Four trucking companies recently filed petitions with the Federal Motor Carrier Safety Administration to exempt out of certain hours of service regulations.

California-based RJR Transportation, which operates 60 trucks mostly within 100 air miles of the company’s headquarters, requested to increase the short-haul exemption radius to 150 air miles for its drivers. The company says fewer than 5 percent of its drivers exceed the 100 air mile radius but not 150 air miles.

RJR says in its petition it would “be forced to make a substantial investment in updating its vehicle fleet to include ELDs for this short extension of the 100 air mile radius.” It adds that it currently has five drivers who maintain logs, but all 60 of the company’s trucks would need ELDs to allow the company to keep its flexibility to put any driver in any truck.

Comments on RJR’s request can be made here through Nov. 19.

Rota-Mill, a milled asphalt-hauling company out of Pennsylvania, is requesting relief from the 30-minute break requirement and an extension of the 12-hour limit for short-haul drivers.

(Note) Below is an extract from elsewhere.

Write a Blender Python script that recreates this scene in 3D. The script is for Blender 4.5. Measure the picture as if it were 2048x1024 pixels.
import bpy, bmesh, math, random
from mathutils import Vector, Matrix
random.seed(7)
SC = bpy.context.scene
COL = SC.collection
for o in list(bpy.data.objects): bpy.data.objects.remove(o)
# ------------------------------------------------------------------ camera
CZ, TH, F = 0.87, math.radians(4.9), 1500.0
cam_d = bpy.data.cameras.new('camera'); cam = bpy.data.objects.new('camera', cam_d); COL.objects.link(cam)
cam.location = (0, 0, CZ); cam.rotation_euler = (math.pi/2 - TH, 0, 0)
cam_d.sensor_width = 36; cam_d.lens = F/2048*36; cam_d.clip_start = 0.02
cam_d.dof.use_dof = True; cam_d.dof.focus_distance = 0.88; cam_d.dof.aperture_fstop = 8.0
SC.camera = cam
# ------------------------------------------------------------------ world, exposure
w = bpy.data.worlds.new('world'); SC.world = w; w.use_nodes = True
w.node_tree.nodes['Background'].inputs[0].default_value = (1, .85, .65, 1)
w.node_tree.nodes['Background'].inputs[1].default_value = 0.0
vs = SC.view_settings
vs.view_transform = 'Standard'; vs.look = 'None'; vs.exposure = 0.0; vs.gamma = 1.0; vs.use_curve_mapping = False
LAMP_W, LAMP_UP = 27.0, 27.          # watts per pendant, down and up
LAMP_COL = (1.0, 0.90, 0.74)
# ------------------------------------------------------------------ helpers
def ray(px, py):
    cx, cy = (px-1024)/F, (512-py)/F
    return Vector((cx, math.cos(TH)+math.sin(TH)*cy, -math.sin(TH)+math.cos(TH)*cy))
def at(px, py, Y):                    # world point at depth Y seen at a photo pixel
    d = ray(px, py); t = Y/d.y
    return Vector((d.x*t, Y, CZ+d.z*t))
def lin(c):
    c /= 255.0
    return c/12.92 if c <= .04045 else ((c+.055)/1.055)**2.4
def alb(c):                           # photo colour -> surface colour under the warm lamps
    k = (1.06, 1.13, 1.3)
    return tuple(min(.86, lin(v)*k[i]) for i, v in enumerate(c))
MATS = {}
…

The company says it has 21 drivers who are also heavy equipment operators that drive to a job location, then operate the equipment they deliver. The company adds these drivers actually driver for fewer than 5 hours each day.

Occasionally, Rota-Mill says its jobs get delayed and drivers are sometimes required to work longer than 12 hours. Because of this, the company is wants to allow its drivers to operate under the short-haul exemption but in a 14-hour work day rather than 12 hours. Additionally, the company wants its drivers to be able to use 30 minutes or more of on-duty “waiting time” to satisfy the 30-minute break requirement, as long as they don’t work during those 30 minutes.